What this task involves: Tally the lines in the listing below that contain "picture" and report the tally alone.

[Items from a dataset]

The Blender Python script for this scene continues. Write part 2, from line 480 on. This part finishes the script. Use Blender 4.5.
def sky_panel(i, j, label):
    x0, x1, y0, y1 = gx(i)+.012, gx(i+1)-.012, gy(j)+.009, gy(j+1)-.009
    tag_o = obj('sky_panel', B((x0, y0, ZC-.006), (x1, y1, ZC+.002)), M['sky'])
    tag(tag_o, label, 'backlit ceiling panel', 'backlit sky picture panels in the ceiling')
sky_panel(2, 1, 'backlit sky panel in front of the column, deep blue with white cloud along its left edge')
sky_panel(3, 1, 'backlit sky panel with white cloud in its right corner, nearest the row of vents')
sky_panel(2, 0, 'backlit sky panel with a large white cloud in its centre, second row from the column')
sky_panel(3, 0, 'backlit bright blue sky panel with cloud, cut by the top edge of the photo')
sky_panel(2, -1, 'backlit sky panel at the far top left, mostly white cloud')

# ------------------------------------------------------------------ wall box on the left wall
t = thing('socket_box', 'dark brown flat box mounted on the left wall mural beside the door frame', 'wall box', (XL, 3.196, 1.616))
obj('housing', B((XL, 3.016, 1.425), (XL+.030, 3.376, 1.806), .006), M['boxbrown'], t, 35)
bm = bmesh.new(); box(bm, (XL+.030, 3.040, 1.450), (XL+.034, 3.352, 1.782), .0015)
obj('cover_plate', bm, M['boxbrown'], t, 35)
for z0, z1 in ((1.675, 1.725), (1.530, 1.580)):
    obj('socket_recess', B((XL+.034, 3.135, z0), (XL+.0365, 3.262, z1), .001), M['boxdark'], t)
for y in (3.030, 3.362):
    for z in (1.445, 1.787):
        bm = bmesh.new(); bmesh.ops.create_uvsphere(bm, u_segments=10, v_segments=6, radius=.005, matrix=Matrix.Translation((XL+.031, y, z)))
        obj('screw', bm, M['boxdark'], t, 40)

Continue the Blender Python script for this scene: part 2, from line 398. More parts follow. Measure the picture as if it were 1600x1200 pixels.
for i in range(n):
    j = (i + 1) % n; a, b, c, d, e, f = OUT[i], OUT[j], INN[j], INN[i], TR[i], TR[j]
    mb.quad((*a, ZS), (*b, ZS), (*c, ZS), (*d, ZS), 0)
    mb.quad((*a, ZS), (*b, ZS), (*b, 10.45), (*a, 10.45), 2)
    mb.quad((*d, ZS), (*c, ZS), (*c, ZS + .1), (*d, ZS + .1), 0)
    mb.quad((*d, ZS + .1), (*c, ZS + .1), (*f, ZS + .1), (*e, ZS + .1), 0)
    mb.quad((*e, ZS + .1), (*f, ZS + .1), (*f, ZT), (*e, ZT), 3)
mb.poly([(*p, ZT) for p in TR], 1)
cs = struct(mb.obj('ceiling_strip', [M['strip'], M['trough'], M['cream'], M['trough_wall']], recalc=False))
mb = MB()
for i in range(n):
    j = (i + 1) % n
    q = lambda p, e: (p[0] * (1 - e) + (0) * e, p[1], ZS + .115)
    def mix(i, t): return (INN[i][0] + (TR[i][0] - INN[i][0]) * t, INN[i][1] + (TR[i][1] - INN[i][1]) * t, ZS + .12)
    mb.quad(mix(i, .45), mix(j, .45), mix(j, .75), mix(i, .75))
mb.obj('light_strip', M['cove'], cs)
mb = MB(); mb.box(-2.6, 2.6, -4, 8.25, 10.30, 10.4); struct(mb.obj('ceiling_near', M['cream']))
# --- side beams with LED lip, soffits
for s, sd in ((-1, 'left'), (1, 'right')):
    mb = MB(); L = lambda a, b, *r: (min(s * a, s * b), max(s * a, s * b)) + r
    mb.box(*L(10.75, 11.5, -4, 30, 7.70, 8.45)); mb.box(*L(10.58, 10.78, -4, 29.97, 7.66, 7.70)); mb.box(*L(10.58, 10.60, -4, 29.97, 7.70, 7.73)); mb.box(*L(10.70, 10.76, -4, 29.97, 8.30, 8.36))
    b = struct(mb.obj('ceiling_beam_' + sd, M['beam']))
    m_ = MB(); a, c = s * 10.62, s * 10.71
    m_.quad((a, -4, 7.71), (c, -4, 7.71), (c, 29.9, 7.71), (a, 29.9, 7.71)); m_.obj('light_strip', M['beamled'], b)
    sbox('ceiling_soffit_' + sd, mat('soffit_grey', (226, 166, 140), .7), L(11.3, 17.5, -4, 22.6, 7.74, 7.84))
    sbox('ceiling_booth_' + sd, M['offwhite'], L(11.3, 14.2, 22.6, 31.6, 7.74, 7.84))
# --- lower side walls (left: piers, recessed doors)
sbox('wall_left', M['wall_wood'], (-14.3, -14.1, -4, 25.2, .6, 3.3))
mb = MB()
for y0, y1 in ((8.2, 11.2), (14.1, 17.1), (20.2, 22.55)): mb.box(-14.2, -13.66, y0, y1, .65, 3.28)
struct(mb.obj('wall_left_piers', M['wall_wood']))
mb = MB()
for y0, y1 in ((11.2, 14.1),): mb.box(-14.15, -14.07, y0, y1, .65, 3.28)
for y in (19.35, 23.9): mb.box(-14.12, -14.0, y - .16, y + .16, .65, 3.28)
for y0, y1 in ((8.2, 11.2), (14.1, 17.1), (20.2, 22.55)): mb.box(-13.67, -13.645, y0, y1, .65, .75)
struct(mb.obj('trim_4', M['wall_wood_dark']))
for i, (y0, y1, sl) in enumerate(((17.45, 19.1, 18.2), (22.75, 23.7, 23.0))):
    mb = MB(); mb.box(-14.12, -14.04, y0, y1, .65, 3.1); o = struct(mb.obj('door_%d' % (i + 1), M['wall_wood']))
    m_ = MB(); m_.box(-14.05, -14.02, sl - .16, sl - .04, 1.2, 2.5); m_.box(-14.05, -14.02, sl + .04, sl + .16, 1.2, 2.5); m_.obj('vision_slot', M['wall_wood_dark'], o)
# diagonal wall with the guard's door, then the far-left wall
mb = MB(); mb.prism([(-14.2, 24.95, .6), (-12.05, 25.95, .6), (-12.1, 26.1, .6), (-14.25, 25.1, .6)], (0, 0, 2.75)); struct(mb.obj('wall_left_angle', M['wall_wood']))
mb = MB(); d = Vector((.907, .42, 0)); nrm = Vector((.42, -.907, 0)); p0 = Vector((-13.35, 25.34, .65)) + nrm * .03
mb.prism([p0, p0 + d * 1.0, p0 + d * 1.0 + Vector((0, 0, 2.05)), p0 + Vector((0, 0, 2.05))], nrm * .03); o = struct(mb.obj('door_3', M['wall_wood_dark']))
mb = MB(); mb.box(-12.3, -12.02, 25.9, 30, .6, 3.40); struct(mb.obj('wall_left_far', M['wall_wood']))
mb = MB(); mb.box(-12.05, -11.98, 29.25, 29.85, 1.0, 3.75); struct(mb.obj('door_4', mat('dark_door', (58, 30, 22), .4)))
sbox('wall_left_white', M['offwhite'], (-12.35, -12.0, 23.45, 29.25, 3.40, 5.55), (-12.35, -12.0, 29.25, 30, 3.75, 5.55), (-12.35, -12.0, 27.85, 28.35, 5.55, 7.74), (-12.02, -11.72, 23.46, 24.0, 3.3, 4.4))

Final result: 2